Glaser concorda: “O voto eletrônico afeta todos, pois tem um enorme potencial de danos: se não funciona, ele distorce as decisões tomadas na democracia. A E-Justiça trata da esfera individual”. Obviamente seria um grande problema se elementos de um processo se tornassem públicos, “mas somente indivíduos seriam afetados e estes poderiam, então, ser indenizados”. Glaser lembra que outras áreas consideradas também “sensíveis” como o e-banking ou a declaração de impostos já foram há muito digitalizadas na Suíça.
“A Justiça eletrônica também controversa para alguns especialistas”, retruca Piesbergen. “O tema ainda não foi coberto pela mídia, pois ainda estamos na fase de concepção”, lembra o chefe do projeto Justitia4.0, acrescentando que a votação eletrônica está avançada no processo de tomada de decisões e, por isso, é mais discutida. “Esperamos que a discussão sobre a digitalização da Justiça se torna mais ampla a partir do momento que o Parlamento aprovar uma lei correspondente”. O governo federal pretende levar às comissões parlamentares o projeto ainda em 2020.
Ataques de hackers e chantagem
Outra diferença da digitalização do sistema judiciário e o voto eletrônico é que não há atores anônimos: todos os partidos em um processo são conhecidos (acusados, acusadores, advogados e outros), o que facilita garantir segurança no sistema. Porém, segundo Piesbergen, há riscos: falta de energia, arquivos perdidos, ataques cibernéticos, manipulação de dados, roubo de identidade e outros problemas são possíveis de ocorrer.

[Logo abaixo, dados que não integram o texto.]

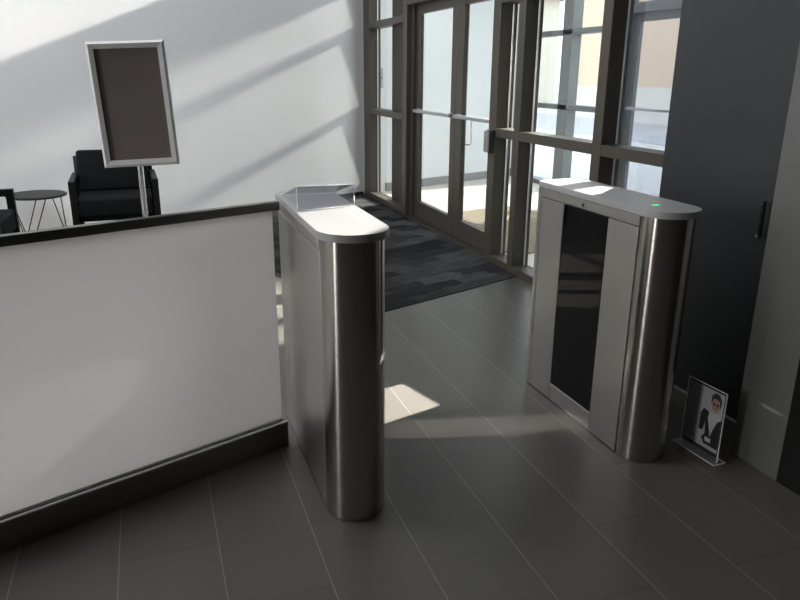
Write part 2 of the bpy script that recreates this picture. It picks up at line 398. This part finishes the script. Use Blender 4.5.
# ------------------------------------------------------------------ glazed front
def member(parent, name, x0, x1, y0, y1, z0, z1, m='bronze'):
    return MB().box(x0, x1, y0, y1, z0, z1, m, bev=.003, seg=1).build(name, parent, smooth=False)
XB = XF + .145; XG = XF + .112
def window(num, y0, y1, panes, label, left=None, right=None, transoms=(1.06, 2.045), m='bronze', g='glass', xf=XF, top=3.0, sill=.06):
    xb, xg = xf + .145, xf + .112
    t = thing('window_%s' % num, label, 'window', (xf, (y0 + y1) / 2, 0), 0, kind='structure')
    def add(name, *a):
        ob = MB().box(a[0] - xf, a[1] - xf, a[2] - (y0 + y1) / 2, a[3] - (y0 + y1) / 2, a[4], a[5], a[6], bev=(.003 if name != 'pane' else 0), seg=1).build(name, t, smooth=False)
        return ob
    ya, yb = y0, y1
    if right: add('mullion', xf, xb, right[0], right[1], 0, top, m); ya = max(ya, right[1])
    if left: add('jamb', xf, xb, left[0], left[1], 0, top, m); yb = min(yb, left[0])
    add('sill', xf, xb, ya, yb, 0, sill, m)
    add('head', xf, xb, ya, yb, top - .08, top, m)
    zs = [sill] + [z for z in transoms] + [top - .08]
    for z in transoms: add('transom', xf, xb, ya, yb, z - .034, z + .034, m)
    for i in range(len(zs) - 1):
        zl = zs[i] + (.034 if i else 0); zh = zs[i + 1] - (.034 if i < len(zs) - 2 else 0)
        add('pane', xg, xg + .012, ya, yb, zl, zh, g)
        add('glazing_bead', xg - .012, xg, yb - .012, yb, zl, zh, 'alu'); 
    return t, add

w1, add1 = window('1', 7.41, 8.86, None, 'narrow sidelight between the white wall and the glass doors', left=(8.62, 8.86), right=(7.29, 7.41))
add1('filler_panel', XG - .02, XB, 7.41, 8.03, .06, 2.92, 'bronze_dark')
window('2', 4.885, 5.19, None, 'very narrow window strip just right of the glass doors', left=(5.19, 5.31), right=(4.80, 4.885))
window('3', 3.855, 4.80, None, 'tall window behind the far end of the right turnstile', right=(3.76, 3.855))
window('4', 2.80, 3.76, None, 'tall window beside the charcoal wall, dark reflections put into its glass tint', g='reflection_glass')

# door frame: head and overlight
t = thing('trim_1', 'bronze head frame over the pair of glass doors', 'door frame', (XF, 6.3, 0), kind='structure')
MB().box(0, .145, -.99, .99, 2.165, 2.27, 'bronze', bev=.003, seg=1).build('head', t, smooth=False)
MB().box(.112, .124, -.99, .99, 2.27, 2.92, 'glass').build('pane', t, smooth=False)
MB().box(0, .145, -.99, .99, 2.92, 3.0, 'bronze').build('head_rail', t, smooth=False)
MB().box(.05, .145, .93, .99, 0, 2.165, 'bronze', bev=.002, seg=1).build('jamb', t, smooth=False)
MB().box(.05, .145, -.99, -.965, 0, 2.165, 'bronze', bev=.002, seg=1).build('jamb', t, smooth=False)
MB().box(.02, .145, -.99, .99, 0, .012, 'bronze_dark', bev=.002, seg=1).build('threshold', t, smooth=False)

def door(num, y0, y1, label, xf=XF, frame='bronze', g='glass', pull=None, bar=True, yl=.115, yr=.115):
    t = thing('door_%s' % num, label, 'door', (xf, (y0 + y1) / 2, 0), kind='structure')
    c = (y0 + y1) / 2; a, b_ = y0 - c, y1 - c
    x0, x1 = .085, .135
    fr = MB()
    for box_ in ((a, a + yr, .014, 2.16), (b_ - yl, b_, .014, 2.16)):
        fr.box(x0, x1, *box_, frame, bev=.004, seg=1)
    fr.box(x0 + .0005, x1 - .0005, a + yr, b_ - yl, .014, .185, frame)
    fr.box(x0 + .0005, x1 - .0005, a + yr, b_ - yl, 2.075, 2.16, frame)
    fr.build('door_frame', t, smooth=False)
    MB().box(x0 + .02, x0 + .03, a + yr - .01, b_ - yl + .01, .175, 2.085, g).build('pane', t, smooth=False)
    if bar:
        pb = MB()
        pb.box(.028, .062, a + .02, b_ - .06, 1.118, 1.150, 'alu', bev=.006)
        pb.box(.06, x0, a + .02, a + .10, 1.112, 1.155, 'alu', bev=.004).box(.06, x0, b_ - .14, b_ - .06, 1.112, 1.155, 'alu', bev=.004)
        pb.build('push_bar', t)
    if pull is not None:
        yy = pull - c
        MB().tube([(x1, yy, 1.12), (x1 + .05, yy, 1.12), (x1 + .06, yy, 1.11), (x1 + .06, yy, .90), (x1 + .05, yy, .885), (x1, yy + .03, .885), (x1 + .0, yy + .13, .885)], .011, 'alu').build('pull_handle', t)
    return t
door('1', 6.19, 7.225, 'left leaf of the inner glass double door', yl=.08)
door('2', 5.34, 6.185, 'right leaf of the inner glass double door, with a U-shaped outer pull', pull=6.06, yl=.14, yr=.06)

# outer front of the vestibule
window('5', 7.45, 9.80, None, 'outer vestibule glazing left of the outer doors', left=(9.72, 9.86), right=(7.28, 7.45), m='grey_frame', g='outer_glass', xf=XO, transoms=(1.09, 2.03))
t5 = bpy.data.objects['window_5']
MB().box(0, .145, 8.40 - 8.625, 8.63 - 8.625, 0, 3.0, 'grey_frame', bev=.003, seg=1).build('mullion', t5, smooth=False)
window('6', 2.80, 5.15, None, 'outer vestibule glazing right of the outer doors', left=(5.15, 5.30), m='grey_frame', g='outer_glass', xf=XO, transoms=(1.09, 2.03))
door('3', 6.29, 7.26, 'left leaf of the outer glass double door', xf=XO, frame='grey_frame', g='outer_glass')
door('4', 5.31, 6.28, 'right leaf of the outer glass double door', xf=XO, frame='grey_frame', g='outer_glass')
t = thing('trim_2', 'grey head frame over the outer doors', 'door frame', (XO, 6.3, 0), kind='structure')
MB().box(0, .145, -.98, .98, 2.165, 2.27, 'grey_frame').build('head', t, smooth=False)
MB().box(.112, .124, -.98, .98, 2.27, 3.0, 'outer_glass').build('pane', t, smooth=False)

# ------------------------------------------------------------------ vestibule and outside
pm = [Vector((2.90, 5.25)), Vector((4.55, 5.25 + 1.65 * .398)), Vector((3.95, 7.50)), Vector((2.90, 7.50 - 1.05 * .33))]
o = MB().prism(pm, .0005, .012, 'mat').build('entrance_mat', smooth=False); tag(o, 'brown ribbed entrance mat on the pale vestibule floor', 'mat')
# wall intercom seen through the sidelight
t = thing('intercom', 'pale intercom box on the vestibule wall, seen through the sidelight', 'intercom', wp(.235, 0, 0), WANG)
MB().box(-.062, .062, -.03, -.0005, 1.325, 1.435, 'device_white', bev=.006).build('lower_box', t)
MB().box(-.062, .062, -.03, -.0005, 1.465, 1.567, 'device_white', bev=.006).build('upper_box', t)
MB().box(-.060, .060, -.022, -.0005, 1.435, 1.465, 'device_grey').build('bracket', t)
MB().box(-.018, .018, -.034, -.03, 1.385, 1.425, 'device_black', bev=.001).build('speaker_slot', t)
# ground
o = MB().prism([(5.40, -12), (60, -12), (60, 60), (5.40, 60)], -.13, -.01, 'concrete').build('ground', smooth=False); tag(o, 'pale sunlit concrete outside the building', 'ground', 'structure')
o = MB().prism([(11, 60), (11, -12), (15.5, -12), (15.5, 60)][::-1], -.0095, .0, 'road').build('ground_road', smooth=False); tag(o, 'blue grey roadway outside', 'ground', 'structure')
def house(name, label, x, y, w, d, h, rz, wall, roofh, plinth=True):
    t = thing(name, label, 'building', (x, y, -.01), rz)
    MB().box(-w / 2, w / 2, -d / 2, d / 2, 0, h, wall).build('wall', t, smooth=False)
    if plinth: MB().box(-w / 2 - .04, w / 2 + .04, -d / 2 - .04, d / 2 + .04, 0, 1.0, 'stucco_pale').build('plinth', t, smooth=False)
    rb = MB(); a = [(-w / 2 - .4, -d / 2 - .4), (-w / 2 - .4, d / 2 + .4)]
    v = [rb.bm.verts.new(c) for c in ((-w/2-.4, -d/2-.4, h), (w/2+.4, -d/2-.4, h), (w/2+.4, d/2+.4, h), (-w/2-.4, d/2+.4, h), (-w/2-.4, 0, h+roofh), (w/2+.4, 0, h+roofh))]
    for f in ((0, 1, 5, 4), (2, 3, 4, 5), (0, 4, 3), (1, 2, 5), (3, 2, 1, 0)): rb.bm.faces.new([v[i] for i in f])
    rb.mi('roof'); rb.build('roof', t, smooth=False)
    return t
house('building', 'peach stucco building across the road, seen through the right windows', 25, 27.0, 6, 13, 7.5, math.radians(15), 'stucco', 2)
house('building', 'pale stucco building further left beyond the windows', 20.0, 43.0, 7, 10, 5.5, math.radians(-10), 'stucco_pale', 1.5)
house('building', 'peach stucco block seen beside the charcoal wall', 18.8, 16.4, 6, 7, 7.5, math.radians(45), 'stucco', 2, plinth=False)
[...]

No ano passado, hackers conseguiram roubar dados dos computadores de um tribunal em Berlim. “A extorsão é uma ocorrência comum”, lembra o chefe de projeto. “Alguém encripta um processo e cobra Bitcoins para liberá-los.”
Os técnicos e responsáveis levam em conta essas ameaças já na fase de concepção do novo sistema judiciário e desenvolvem estratégias de defesa. “Há sempre riscos residuais, mas eles devem ser minimizados e manejáveis de tal forma que a credibilidade do sistema não seja questionada”, diz Piesbergen.

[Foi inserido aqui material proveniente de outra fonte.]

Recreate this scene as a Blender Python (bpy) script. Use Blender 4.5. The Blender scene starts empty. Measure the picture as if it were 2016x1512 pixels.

Custos ainda desconhecidos
Piesbergen não dá detalhes sobre os custos do projeto de digitalização da Justiça helvética. “Seria muitos milhões de francos e pelo menos oito anos de trabalho. Na Áustria e Alemanha a modernização do sistema teria custado pelo menos 100 milhões de euros em cada país. Na Suíça os custos seriam repartidos entre os cantões e tribunais.
Para os jornalistas, a digitalização do sistema de justiça traz vantagens: o acesso às sentenças, penas e processos seria mais fácil. E personalidades teriam mais dificuldades de se esconder no anonimato. “Os jornalistas e acadêmicos não precisam mais ir ao Ministério Público todo mês para ver a lista de processos criminais em andamento”, lembra Piesbergen. Tecnicamente as listas poderiam até ser publicadas no portal da Justiça. “Porém esse é um ponto ainda a se discutir. Afinal, a proteção de dados pessoais e a privacidade devem ainda ser respeitadas.”